→ EXERCISE BRIEF:
The data must be returned in full and exactly as given.

→ DATASET EXTRACT:
►

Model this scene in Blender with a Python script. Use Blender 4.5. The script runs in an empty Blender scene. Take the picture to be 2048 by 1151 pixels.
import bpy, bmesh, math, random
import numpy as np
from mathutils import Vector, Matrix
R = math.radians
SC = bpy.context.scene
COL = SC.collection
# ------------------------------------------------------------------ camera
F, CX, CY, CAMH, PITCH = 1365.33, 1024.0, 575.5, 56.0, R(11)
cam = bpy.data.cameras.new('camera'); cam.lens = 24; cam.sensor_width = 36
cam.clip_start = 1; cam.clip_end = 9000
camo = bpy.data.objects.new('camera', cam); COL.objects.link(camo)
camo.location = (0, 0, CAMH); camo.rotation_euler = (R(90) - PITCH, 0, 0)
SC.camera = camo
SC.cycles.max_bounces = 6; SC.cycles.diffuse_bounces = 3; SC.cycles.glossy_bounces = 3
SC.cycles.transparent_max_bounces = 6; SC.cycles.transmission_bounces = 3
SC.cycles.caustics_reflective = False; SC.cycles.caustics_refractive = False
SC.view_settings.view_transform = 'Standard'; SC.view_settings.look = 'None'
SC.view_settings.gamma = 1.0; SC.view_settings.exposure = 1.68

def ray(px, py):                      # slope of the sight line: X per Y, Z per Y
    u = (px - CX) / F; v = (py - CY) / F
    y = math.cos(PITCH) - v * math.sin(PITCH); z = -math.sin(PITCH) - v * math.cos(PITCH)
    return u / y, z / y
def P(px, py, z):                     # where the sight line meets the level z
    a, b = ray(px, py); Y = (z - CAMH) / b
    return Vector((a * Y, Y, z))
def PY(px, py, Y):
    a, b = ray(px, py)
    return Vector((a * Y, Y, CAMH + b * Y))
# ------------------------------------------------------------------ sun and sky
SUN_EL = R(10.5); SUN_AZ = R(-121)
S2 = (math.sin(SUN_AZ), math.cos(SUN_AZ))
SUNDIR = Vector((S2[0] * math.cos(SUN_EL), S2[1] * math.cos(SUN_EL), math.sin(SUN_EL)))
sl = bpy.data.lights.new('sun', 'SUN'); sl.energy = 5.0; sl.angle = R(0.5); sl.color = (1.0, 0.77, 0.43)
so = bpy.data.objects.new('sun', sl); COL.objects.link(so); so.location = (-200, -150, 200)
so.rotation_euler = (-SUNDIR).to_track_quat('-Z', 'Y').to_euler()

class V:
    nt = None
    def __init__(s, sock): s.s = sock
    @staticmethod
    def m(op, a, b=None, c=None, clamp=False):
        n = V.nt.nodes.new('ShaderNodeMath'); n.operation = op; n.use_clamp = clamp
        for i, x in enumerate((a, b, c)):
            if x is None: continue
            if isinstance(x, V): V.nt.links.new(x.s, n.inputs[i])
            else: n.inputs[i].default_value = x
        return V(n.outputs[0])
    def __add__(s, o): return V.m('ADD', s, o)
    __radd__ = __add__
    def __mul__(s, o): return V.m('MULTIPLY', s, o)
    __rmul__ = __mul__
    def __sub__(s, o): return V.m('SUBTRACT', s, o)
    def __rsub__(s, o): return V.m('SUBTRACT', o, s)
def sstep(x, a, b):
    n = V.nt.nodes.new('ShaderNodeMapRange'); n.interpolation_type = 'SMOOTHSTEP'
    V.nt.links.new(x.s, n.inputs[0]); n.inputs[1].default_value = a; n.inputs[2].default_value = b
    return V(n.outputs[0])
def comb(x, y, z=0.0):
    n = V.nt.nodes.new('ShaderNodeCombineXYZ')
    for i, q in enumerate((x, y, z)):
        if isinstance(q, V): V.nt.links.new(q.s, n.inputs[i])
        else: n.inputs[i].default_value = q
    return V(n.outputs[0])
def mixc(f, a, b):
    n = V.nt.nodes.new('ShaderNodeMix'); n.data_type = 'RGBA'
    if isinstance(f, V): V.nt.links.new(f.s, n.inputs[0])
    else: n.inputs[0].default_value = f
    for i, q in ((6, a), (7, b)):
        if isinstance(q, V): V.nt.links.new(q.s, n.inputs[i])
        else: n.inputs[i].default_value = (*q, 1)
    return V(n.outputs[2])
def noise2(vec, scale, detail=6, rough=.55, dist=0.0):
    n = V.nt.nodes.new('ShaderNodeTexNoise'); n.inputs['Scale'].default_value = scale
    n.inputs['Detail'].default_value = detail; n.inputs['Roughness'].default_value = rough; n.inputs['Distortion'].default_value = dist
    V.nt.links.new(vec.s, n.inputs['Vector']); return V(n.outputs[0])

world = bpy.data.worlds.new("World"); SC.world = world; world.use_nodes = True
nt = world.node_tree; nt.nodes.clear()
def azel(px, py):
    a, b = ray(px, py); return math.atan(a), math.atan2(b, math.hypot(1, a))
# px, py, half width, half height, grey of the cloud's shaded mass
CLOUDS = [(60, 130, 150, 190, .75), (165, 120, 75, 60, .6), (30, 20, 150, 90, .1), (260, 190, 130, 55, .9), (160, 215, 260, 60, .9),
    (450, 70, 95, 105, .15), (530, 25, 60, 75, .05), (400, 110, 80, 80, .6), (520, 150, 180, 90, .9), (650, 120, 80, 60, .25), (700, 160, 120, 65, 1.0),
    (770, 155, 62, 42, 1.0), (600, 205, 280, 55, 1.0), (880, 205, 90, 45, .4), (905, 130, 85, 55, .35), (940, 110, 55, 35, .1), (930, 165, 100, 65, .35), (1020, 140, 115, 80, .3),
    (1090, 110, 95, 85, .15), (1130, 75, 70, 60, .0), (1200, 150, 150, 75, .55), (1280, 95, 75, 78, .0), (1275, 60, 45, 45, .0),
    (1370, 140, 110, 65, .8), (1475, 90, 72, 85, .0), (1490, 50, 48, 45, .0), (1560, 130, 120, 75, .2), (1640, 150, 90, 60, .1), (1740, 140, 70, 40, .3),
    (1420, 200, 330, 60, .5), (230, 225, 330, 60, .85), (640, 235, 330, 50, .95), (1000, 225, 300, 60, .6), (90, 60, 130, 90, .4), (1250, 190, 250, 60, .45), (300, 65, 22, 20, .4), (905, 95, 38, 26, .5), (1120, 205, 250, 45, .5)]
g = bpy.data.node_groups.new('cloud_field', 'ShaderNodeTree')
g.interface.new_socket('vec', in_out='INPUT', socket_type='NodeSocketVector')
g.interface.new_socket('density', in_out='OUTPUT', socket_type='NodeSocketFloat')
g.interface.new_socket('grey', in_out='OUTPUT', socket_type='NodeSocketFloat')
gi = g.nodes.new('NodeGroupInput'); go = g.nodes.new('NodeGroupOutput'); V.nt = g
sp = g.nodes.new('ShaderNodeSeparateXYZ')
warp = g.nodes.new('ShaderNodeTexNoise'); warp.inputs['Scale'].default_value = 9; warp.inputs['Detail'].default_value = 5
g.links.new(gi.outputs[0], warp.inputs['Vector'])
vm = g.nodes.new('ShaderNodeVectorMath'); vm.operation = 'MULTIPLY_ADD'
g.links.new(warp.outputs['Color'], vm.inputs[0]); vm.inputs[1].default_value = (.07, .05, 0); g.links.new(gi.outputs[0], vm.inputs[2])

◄

→ ANSWER TO THIS PROBLEM:
Model this scene in Blender with a Python script. Use Blender 4.5. The script runs in an empty Blender scene. Take the picture to be 2048 by 1151 pixels.
import bpy, bmesh, math, random
import numpy as np
from mathutils import Vector, Matrix
R = math.radians
SC = bpy.context.scene
COL = SC.collection
# ------------------------------------------------------------------ camera
F, CX, CY, CAMH, PITCH = 1365.33, 1024.0, 575.5, 56.0, R(11)
cam = bpy.data.cameras.new('camera'); cam.lens = 24; cam.sensor_width = 36
cam.clip_start = 1; cam.clip_end = 9000
camo = bpy.data.objects.new('camera', cam); COL.objects.link(camo)
camo.location = (0, 0, CAMH); camo.rotation_euler = (R(90) - PITCH, 0, 0)
SC.camera = camo
SC.cycles.max_bounces = 6; SC.cycles.diffuse_bounces = 3; SC.cycles.glossy_bounces = 3
SC.cycles.transparent_max_bounces = 6; SC.cycles.transmission_bounces = 3
SC.cycles.caustics_reflective = False; SC.cycles.caustics_refractive = False
SC.view_settings.view_transform = 'Standard'; SC.view_settings.look = 'None'
SC.view_settings.gamma = 1.0; SC.view_settings.exposure = 1.68

def ray(px, py):                      # slope of the sight line: X per Y, Z per Y
    u = (px - CX) / F; v = (py - CY) / F
    y = math.cos(PITCH) - v * math.sin(PITCH); z = -math.sin(PITCH) - v * math.cos(PITCH)
    return u / y, z / y
def P(px, py, z):                     # where the sight line meets the level z
    a, b = ray(px, py); Y = (z - CAMH) / b
    return Vector((a * Y, Y, z))
def PY(px, py, Y):
    a, b = ray(px, py)
    return Vector((a * Y, Y, CAMH + b * Y))
# ------------------------------------------------------------------ sun and sky
SUN_EL = R(10.5); SUN_AZ = R(-121)
S2 = (math.sin(SUN_AZ), math.cos(SUN_AZ))
SUNDIR = Vector((S2[0] * math.cos(SUN_EL), S2[1] * math.cos(SUN_EL), math.sin(SUN_EL)))
sl = bpy.data.lights.new('sun', 'SUN'); sl.energy = 5.0; sl.angle = R(0.5); sl.color = (1.0, 0.77, 0.43)
so = bpy.data.objects.new('sun', sl); COL.objects.link(so); so.location = (-200, -150, 200)
so.rotation_euler = (-SUNDIR).to_track_quat('-Z', 'Y').to_euler()

class V:
    nt = None
    def __init__(s, sock): s.s = sock
    @staticmethod
    def m(op, a, b=None, c=None, clamp=False):
        n = V.nt.nodes.new('ShaderNodeMath'); n.operation = op; n.use_clamp = clamp
        for i, x in enumerate((a, b, c)):
            if x is None: continue
            if isinstance(x, V): V.nt.links.new(x.s, n.inputs[i])
            else: n.inputs[i].default_value = x
        return V(n.outputs[0])
    def __add__(s, o): return V.m('ADD', s, o)
    __radd__ = __add__
    def __mul__(s, o): return V.m('MULTIPLY', s, o)
    __rmul__ = __mul__
    def __sub__(s, o): return V.m('SUBTRACT', s, o)
    def __rsub__(s, o): return V.m('SUBTRACT', o, s)
def sstep(x, a, b):
    n = V.nt.nodes.new('ShaderNodeMapRange'); n.interpolation_type = 'SMOOTHSTEP'
    V.nt.links.new(x.s, n.inputs[0]); n.inputs[1].default_value = a; n.inputs[2].default_value = b
    return V(n.outputs[0])
def comb(x, y, z=0.0):
    n = V.nt.nodes.new('ShaderNodeCombineXYZ')
    for i, q in enumerate((x, y, z)):
        if isinstance(q, V): V.nt.links.new(q.s, n.inputs[i])
        else: n.inputs[i].default_value = q
    return V(n.outputs[0])
def mixc(f, a, b):
    n = V.nt.nodes.new('ShaderNodeMix'); n.data_type = 'RGBA'
    if isinstance(f, V): V.nt.links.new(f.s, n.inputs[0])
    else: n.inputs[0].default_value = f
    for i, q in ((6, a), (7, b)):
        if isinstance(q, V): V.nt.links.new(q.s, n.inputs[i])
        else: n.inputs[i].default_value = (*q, 1)
    return V(n.outputs[2])
def noise2(vec, scale, detail=6, rough=.55, dist=0.0):
    n = V.nt.nodes.new('ShaderNodeTexNoise'); n.inputs['Scale'].default_value = scale
    n.inputs['Detail'].default_value = detail; n.inputs['Roughness'].default_value = rough; n.inputs['Distortion'].default_value = dist
    V.nt.links.new(vec.s, n.inputs['Vector']); return V(n.outputs[0])

world = bpy.data.worlds.new("World"); SC.world = world; world.use_nodes = True
nt = world.node_tree; nt.nodes.clear()
def azel(px, py):
    a, b = ray(px, py); return math.atan(a), math.atan2(b, math.hypot(1, a))
# px, py, half width, half height, grey of the cloud's shaded mass
CLOUDS = [(60, 130, 150, 190, .75), (165, 120, 75, 60, .6), (30, 20, 150, 90, .1), (260, 190, 130, 55, .9), (160, 215, 260, 60, .9),
    (450, 70, 95, 105, .15), (530, 25, 60, 75, .05), (400, 110, 80, 80, .6), (520, 150, 180, 90, .9), (650, 120, 80, 60, .25), (700, 160, 120, 65, 1.0),
    (770, 155, 62, 42, 1.0), (600, 205, 280, 55, 1.0), (880, 205, 90, 45, .4), (905, 130, 85, 55, .35), (940, 110, 55, 35, .1), (930, 165, 100, 65, .35), (1020, 140, 115, 80, .3),
    (1090, 110, 95, 85, .15), (1130, 75, 70, 60, .0), (1200, 150, 150, 75, .55), (1280, 95, 75, 78, .0), (1275, 60, 45, 45, .0),
    (1370, 140, 110, 65, .8), (1475, 90, 72, 85, .0), (1490, 50, 48, 45, .0), (1560, 130, 120, 75, .2), (1640, 150, 90, 60, .1), (1740, 140, 70, 40, .3),
    (1420, 200, 330, 60, .5), (230, 225, 330, 60, .85), (640, 235, 330, 50, .95), (1000, 225, 300, 60, .6), (90, 60, 130, 90, .4), (1250, 190, 250, 60, .45), (300, 65, 22, 20, .4), (905, 95, 38, 26, .5), (1120, 205, 250, 45, .5)]
g = bpy.data.node_groups.new('cloud_field', 'ShaderNodeTree')
g.interface.new_socket('vec', in_out='INPUT', socket_type='NodeSocketVector')
g.interface.new_socket('density', in_out='OUTPUT', socket_type='NodeSocketFloat')
g.interface.new_socket('grey', in_out='OUTPUT', socket_type='NodeSocketFloat')
gi = g.nodes.new('NodeGroupInput'); go = g.nodes.new('NodeGroupOutput'); V.nt = g
sp = g.nodes.new('ShaderNodeSeparateXYZ')
warp = g.nodes.new('ShaderNodeTexNoise'); warp.inputs['Scale'].default_value = 9; warp.inputs['Detail'].default_value = 5
g.links.new(gi.outputs[0], warp.inputs['Vector'])
vm = g.nodes.new('ShaderNodeVectorMath'); vm.operation = 'MULTIPLY_ADD'
g.links.new(warp.outputs['Color'], vm.inputs[0]); vm.inputs[1].default_value = (.07, .05, 0); g.links.new(gi.outputs[0], vm.inputs[2])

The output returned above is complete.